### What is needed
Restate every entry word for word.

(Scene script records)
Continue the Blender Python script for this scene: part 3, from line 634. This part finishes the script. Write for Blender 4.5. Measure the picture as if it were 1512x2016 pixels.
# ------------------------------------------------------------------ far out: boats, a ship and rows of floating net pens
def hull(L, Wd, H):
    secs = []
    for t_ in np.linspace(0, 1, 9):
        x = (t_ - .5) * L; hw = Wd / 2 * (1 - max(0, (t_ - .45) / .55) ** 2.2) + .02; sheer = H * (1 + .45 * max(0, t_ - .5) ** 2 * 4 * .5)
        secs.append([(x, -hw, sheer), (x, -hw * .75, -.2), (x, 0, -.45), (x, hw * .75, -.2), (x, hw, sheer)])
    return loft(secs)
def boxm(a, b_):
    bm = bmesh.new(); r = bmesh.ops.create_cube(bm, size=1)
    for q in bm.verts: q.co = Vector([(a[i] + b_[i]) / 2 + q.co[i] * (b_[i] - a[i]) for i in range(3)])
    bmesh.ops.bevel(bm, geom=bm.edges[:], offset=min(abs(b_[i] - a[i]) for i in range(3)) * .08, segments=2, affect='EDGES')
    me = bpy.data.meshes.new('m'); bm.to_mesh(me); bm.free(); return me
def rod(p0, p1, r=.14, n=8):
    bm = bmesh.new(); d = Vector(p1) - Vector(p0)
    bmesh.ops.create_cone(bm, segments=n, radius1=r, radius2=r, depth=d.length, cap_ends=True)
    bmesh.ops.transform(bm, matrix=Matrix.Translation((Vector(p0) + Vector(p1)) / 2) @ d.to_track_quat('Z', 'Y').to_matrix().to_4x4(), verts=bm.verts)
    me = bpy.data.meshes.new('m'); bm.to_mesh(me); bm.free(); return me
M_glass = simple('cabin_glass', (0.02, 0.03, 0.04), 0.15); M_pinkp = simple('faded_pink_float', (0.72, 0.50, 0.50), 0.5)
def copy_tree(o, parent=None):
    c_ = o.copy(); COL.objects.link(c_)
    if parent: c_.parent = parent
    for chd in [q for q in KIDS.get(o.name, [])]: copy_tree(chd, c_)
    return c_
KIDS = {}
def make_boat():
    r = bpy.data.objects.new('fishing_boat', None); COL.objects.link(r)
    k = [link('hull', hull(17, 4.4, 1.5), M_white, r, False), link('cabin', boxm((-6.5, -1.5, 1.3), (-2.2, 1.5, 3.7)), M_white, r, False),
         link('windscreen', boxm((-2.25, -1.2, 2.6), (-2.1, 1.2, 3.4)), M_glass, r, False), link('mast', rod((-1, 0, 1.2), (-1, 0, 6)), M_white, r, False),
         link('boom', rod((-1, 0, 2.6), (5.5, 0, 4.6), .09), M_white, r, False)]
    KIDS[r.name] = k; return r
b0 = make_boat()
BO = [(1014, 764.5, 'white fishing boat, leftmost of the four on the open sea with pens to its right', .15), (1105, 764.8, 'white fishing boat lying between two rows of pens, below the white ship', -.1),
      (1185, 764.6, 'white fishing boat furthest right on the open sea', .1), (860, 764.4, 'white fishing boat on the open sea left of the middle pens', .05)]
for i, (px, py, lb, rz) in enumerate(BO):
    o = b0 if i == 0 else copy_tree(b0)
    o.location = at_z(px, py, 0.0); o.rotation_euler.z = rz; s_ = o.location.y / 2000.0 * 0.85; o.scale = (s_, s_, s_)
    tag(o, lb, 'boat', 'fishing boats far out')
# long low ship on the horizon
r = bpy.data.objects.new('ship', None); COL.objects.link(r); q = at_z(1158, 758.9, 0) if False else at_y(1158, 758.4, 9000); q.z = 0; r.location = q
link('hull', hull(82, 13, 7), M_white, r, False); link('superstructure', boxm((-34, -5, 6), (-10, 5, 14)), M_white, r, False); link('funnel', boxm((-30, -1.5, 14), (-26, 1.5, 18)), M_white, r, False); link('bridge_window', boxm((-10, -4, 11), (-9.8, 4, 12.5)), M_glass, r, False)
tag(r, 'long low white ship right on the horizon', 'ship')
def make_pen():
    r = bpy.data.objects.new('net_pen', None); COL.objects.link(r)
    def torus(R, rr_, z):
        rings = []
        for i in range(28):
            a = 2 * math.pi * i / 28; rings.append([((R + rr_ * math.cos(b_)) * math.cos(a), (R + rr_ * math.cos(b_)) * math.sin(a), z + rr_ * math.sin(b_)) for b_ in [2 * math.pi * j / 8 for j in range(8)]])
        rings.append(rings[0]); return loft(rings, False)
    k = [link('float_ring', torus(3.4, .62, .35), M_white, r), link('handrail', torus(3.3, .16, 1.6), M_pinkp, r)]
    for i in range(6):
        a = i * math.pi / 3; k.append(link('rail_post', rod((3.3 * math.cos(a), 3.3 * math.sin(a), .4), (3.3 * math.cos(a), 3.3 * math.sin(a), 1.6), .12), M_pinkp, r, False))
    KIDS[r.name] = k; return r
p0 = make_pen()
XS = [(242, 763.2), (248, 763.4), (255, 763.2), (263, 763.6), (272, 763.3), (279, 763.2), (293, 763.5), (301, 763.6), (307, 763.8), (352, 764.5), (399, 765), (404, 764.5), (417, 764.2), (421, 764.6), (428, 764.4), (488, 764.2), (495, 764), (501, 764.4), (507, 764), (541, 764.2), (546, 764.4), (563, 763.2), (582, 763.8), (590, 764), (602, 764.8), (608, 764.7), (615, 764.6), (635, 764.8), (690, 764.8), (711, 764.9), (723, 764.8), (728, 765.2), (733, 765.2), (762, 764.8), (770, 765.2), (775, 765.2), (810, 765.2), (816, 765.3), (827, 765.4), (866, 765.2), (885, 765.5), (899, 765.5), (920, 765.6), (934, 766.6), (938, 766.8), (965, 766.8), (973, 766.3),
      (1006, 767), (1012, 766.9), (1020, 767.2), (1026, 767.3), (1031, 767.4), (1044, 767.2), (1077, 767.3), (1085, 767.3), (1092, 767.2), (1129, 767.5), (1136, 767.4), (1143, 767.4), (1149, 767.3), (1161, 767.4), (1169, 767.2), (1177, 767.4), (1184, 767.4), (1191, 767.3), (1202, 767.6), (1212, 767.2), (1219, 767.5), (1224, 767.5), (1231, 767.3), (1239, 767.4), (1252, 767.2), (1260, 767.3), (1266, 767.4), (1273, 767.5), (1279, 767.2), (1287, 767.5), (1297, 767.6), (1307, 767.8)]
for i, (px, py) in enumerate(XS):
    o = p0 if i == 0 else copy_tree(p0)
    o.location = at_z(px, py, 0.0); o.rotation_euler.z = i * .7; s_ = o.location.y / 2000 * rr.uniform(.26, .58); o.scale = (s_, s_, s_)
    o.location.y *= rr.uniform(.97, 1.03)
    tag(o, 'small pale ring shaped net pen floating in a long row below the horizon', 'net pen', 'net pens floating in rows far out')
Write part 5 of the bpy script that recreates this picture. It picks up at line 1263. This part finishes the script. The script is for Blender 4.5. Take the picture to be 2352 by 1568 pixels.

### Correct output
Continue the Blender Python script for this scene: part 3, from line 634. This part finishes the script. Write for Blender 4.5. Measure the picture as if it were 1512x2016 pixels.
# ------------------------------------------------------------------ far out: boats, a ship and rows of floating net pens
def hull(L, Wd, H):
    secs = []
    for t_ in np.linspace(0, 1, 9):
        x = (t_ - .5) * L; hw = Wd / 2 * (1 - max(0, (t_ - .45) / .55) ** 2.2) + .02; sheer = H * (1 + .45 * max(0, t_ - .5) ** 2 * 4 * .5)
        secs.append([(x, -hw, sheer), (x, -hw * .75, -.2), (x, 0, -.45), (x, hw * .75, -.2), (x, hw, sheer)])
    return loft(secs)
def boxm(a, b_):
    bm = bmesh.new(); r = bmesh.ops.create_cube(bm, size=1)
    for q in bm.verts: q.co = Vector([(a[i] + b_[i]) / 2 + q.co[i] * (b_[i] - a[i]) for i in range(3)])
    bmesh.ops.bevel(bm, geom=bm.edges[:], offset=min(abs(b_[i] - a[i]) for i in range(3)) * .08, segments=2, affect='EDGES')
    me = bpy.data.meshes.new('m'); bm.to_mesh(me); bm.free(); return me
def rod(p0, p1, r=.14, n=8):
    bm = bmesh.new(); d = Vector(p1) - Vector(p0)
    bmesh.ops.create_cone(bm, segments=n, radius1=r, radius2=r, depth=d.length, cap_ends=True)
    bmesh.ops.transform(bm, matrix=Matrix.Translation((Vector(p0) + Vector(p1)) / 2) @ d.to_track_quat('Z', 'Y').to_matrix().to_4x4(), verts=bm.verts)
    me = bpy.data.meshes.new('m'); bm.to_mesh(me); bm.free(); return me
M_glass = simple('cabin_glass', (0.02, 0.03, 0.04), 0.15); M_pinkp = simple('faded_pink_float', (0.72, 0.50, 0.50), 0.5)
def copy_tree(o, parent=None):
    c_ = o.copy(); COL.objects.link(c_)
    if parent: c_.parent = parent
    for chd in [q for q in KIDS.get(o.name, [])]: copy_tree(chd, c_)
    return c_
KIDS = {}
def make_boat():
    r = bpy.data.objects.new('fishing_boat', None); COL.objects.link(r)
    k = [link('hull', hull(17, 4.4, 1.5), M_white, r, False), link('cabin', boxm((-6.5, -1.5, 1.3), (-2.2, 1.5, 3.7)), M_white, r, False),
         link('windscreen', boxm((-2.25, -1.2, 2.6), (-2.1, 1.2, 3.4)), M_glass, r, False), link('mast', rod((-1, 0, 1.2), (-1, 0, 6)), M_white, r, False),
         link('boom', rod((-1, 0, 2.6), (5.5, 0, 4.6), .09), M_white, r, False)]
    KIDS[r.name] = k; return r
b0 = make_boat()
BO = [(1014, 764.5, 'white fishing boat, leftmost of the four on the open sea with pens to its right', .15), (1105, 764.8, 'white fishing boat lying between two rows of pens, below the white ship', -.1),
      (1185, 764.6, 'white fishing boat furthest right on the open sea', .1), (860, 764.4, 'white fishing boat on the open sea left of the middle pens', .05)]
for i, (px, py, lb, rz) in enumerate(BO):
    o = b0 if i == 0 else copy_tree(b0)
    o.location = at_z(px, py, 0.0); o.rotation_euler.z = rz; s_ = o.location.y / 2000.0 * 0.85; o.scale = (s_, s_, s_)
    tag(o, lb, 'boat', 'fishing boats far out')
# long low ship on the horizon
r = bpy.data.objects.new('ship', None); COL.objects.link(r); q = at_z(1158, 758.9, 0) if False else at_y(1158, 758.4, 9000); q.z = 0; r.location = q
link('hull', hull(82, 13, 7), M_white, r, False); link('superstructure', boxm((-34, -5, 6), (-10, 5, 14)), M_white, r, False); link('funnel', boxm((-30, -1.5, 14), (-26, 1.5, 18)), M_white, r, False); link('bridge_window', boxm((-10, -4, 11), (-9.8, 4, 12.5)), M_glass, r, False)
tag(r, 'long low white ship right on the horizon', 'ship')
def make_pen():
    r = bpy.data.objects.new('net_pen', None); COL.objects.link(r)
    def torus(R, rr_, z):
        rings = []
        for i in range(28):
            a = 2 * math.pi * i / 28; rings.append([((R + rr_ * math.cos(b_)) * math.cos(a), (R + rr_ * math.cos(b_)) * math.sin(a), z + rr_ * math.sin(b_)) for b_ in [2 * math.pi * j / 8 for j in range(8)]])
        rings.append(rings[0]); return loft(rings, False)
    k = [link('float_ring', torus(3.4, .62, .35), M_white, r), link('handrail', torus(3.3, .16, 1.6), M_pinkp, r)]
    for i in range(6):
        a = i * math.pi / 3; k.append(link('rail_post', rod((3.3 * math.cos(a), 3.3 * math.sin(a), .4), (3.3 * math.cos(a), 3.3 * math.sin(a), 1.6), .12), M_pinkp, r, False))
    KIDS[r.name] = k; return r
p0 = make_pen()
XS = [(242, 763.2), (248, 763.4), (255, 763.2), (263, 763.6), (272, 763.3), (279, 763.2), (293, 763.5), (301, 763.6), (307, 763.8), (352, 764.5), (399, 765), (404, 764.5), (417, 764.2), (421, 764.6), (428, 764.4), (488, 764.2), (495, 764), (501, 764.4), (507, 764), (541, 764.2), (546, 764.4), (563, 763.2), (582, 763.8), (590, 764), (602, 764.8), (608, 764.7), (615, 764.6), (635, 764.8), (690, 764.8), (711, 764.9), (723, 764.8), (728, 765.2), (733, 765.2), (762, 764.8), (770, 765.2), (775, 765.2), (810, 765.2), (816, 765.3), (827, 765.4), (866, 765.2), (885, 765.5), (899, 765.5), (920, 765.6), (934, 766.6), (938, 766.8), (965, 766.8), (973, 766.3),
      (1006, 767), (1012, 766.9), (1020, 767.2), (1026, 767.3), (1031, 767.4), (1044, 767.2), (1077, 767.3), (1085, 767.3), (1092, 767.2), (1129, 767.5), (1136, 767.4), (1143, 767.4), (1149, 767.3), (1161, 767.4), (1169, 767.2), (1177, 767.4), (1184, 767.4), (1191, 767.3), (1202, 767.6), (1212, 767.2), (1219, 767.5), (1224, 767.5), (1231, 767.3), (1239, 767.4), (1252, 767.2), (1260, 767.3), (1266, 767.4), (1273, 767.5), (1279, 767.2), (1287, 767.5), (1297, 767.6), (1307, 767.8)]
for i, (px, py) in enumerate(XS):
    o = p0 if i == 0 else copy_tree(p0)
    o.location = at_z(px, py, 0.0); o.rotation_euler.z = i * .7; s_ = o.location.y / 2000 * rr.uniform(.26, .58); o.scale = (s_, s_, s_)
    o.location.y *= rr.uniform(.97, 1.03)
    tag(o, 'small pale ring shaped net pen floating in a long row below the horizon', 'net pen', 'net pens floating in rows far out')
Write part 5 of the bpy script that recreates this picture. It picks up at line 1263. This part finishes the script. The script is for Blender 4.5. Take the picture to be 2352 by 1568 pixels.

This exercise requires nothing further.